Für Birgitta Volz bedeutet Farbe Energie, die stark die Gefühle und das Unterbewußtsein der Menschen beeinflußt. Für die "Feuerlinienbilder" wählte sie zum Beispiel einen intensiven Farbkontrast, der geeignet ist, das Faszinierende und zugleich Zerstörerische des Feuers einzufangen und spürbar zu machen.

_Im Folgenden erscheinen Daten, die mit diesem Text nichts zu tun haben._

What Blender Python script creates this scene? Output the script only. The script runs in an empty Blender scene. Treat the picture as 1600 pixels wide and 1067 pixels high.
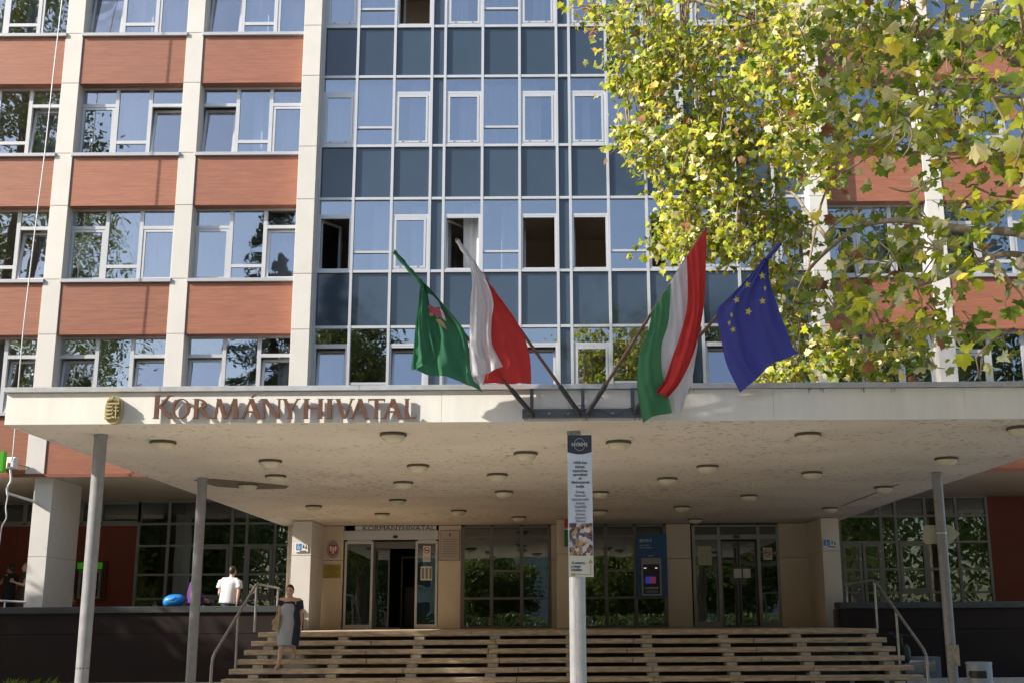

Doch Kontraste und Gegensätze interessieren Birgitta Volz nicht nur innerhalb ihrer Bilder. So druckt sie häufig vom selben Druckstock Werke mit völlig unterschiedlicher Farbigkeit. "Ich bin fasziniert davon, was für verschiedene Wirkungen ich mit dem selben Druckstock erziehlen kann."
Bilder, die in Schwarzweißtönen von den Brandbrettern gedruckt wurden (Brandlinien-Drucke), betonen durch ihre farbliche Reduktion die im Feuer entstehende Bewegung.
Die Beschäftigung mit Fundhölzern, die bereits Spuren der Benutzung oder des Alterns zeigen, brachte Birgitta Volz allmählich zurück zum Ursprung einer Holzbohle, - dem Baum.
Seit 1994 sucht sie im Wald nach Bäumen mit interessanten Rindenstrukturen, die sie vor Ort druckt. Die oft mehrere Meter hohen Baumrindendrucke sind ein Spiegel des Formenreichtums der Natur und eine logische Entwicklung innerhalb des Oevres von Birgitta Volz.

Ausgehend von abstrakten Holzschnitten, deren Formen in das Holz hineingeschnitten waren, gelangte die Künstlerin zu ihren großformatigen Holzdrucken, die ihren Reiz durch Überlagerung und Kontrast der Strukturen und Formen unterschiedlicher, natürlich belassener Druckstöcke erhielten.
Dabei entwickelte sie eine Methode, um besonders eigenwillige, unebene Hölzer oder Plastiken in ihrer dreidimensionalen Gestalt abdrucken zu können.

Mit diesem Wissen war es für Birgitta Volz naheliegend, auch am lebendigen Baum zu experimentieren, um die vielfältigen Rinden-
strukturen und die "Gesichter" der Bäume direkt in ihre Bilder zu übertragen und damit ihr Wesen sichtbar zu machen.
In der von Innovation und Experimentierfreudigkeit geprägten künstlerischen Entwicklung von Birgitta Volz steht immer das Material im Zentrum, von dem sie fasziniert sagt: "Ich liebe Holz, da es soviel Eigenleben hat und mir genügend Widerstand leistet, um meine Kreativität herauszufordern.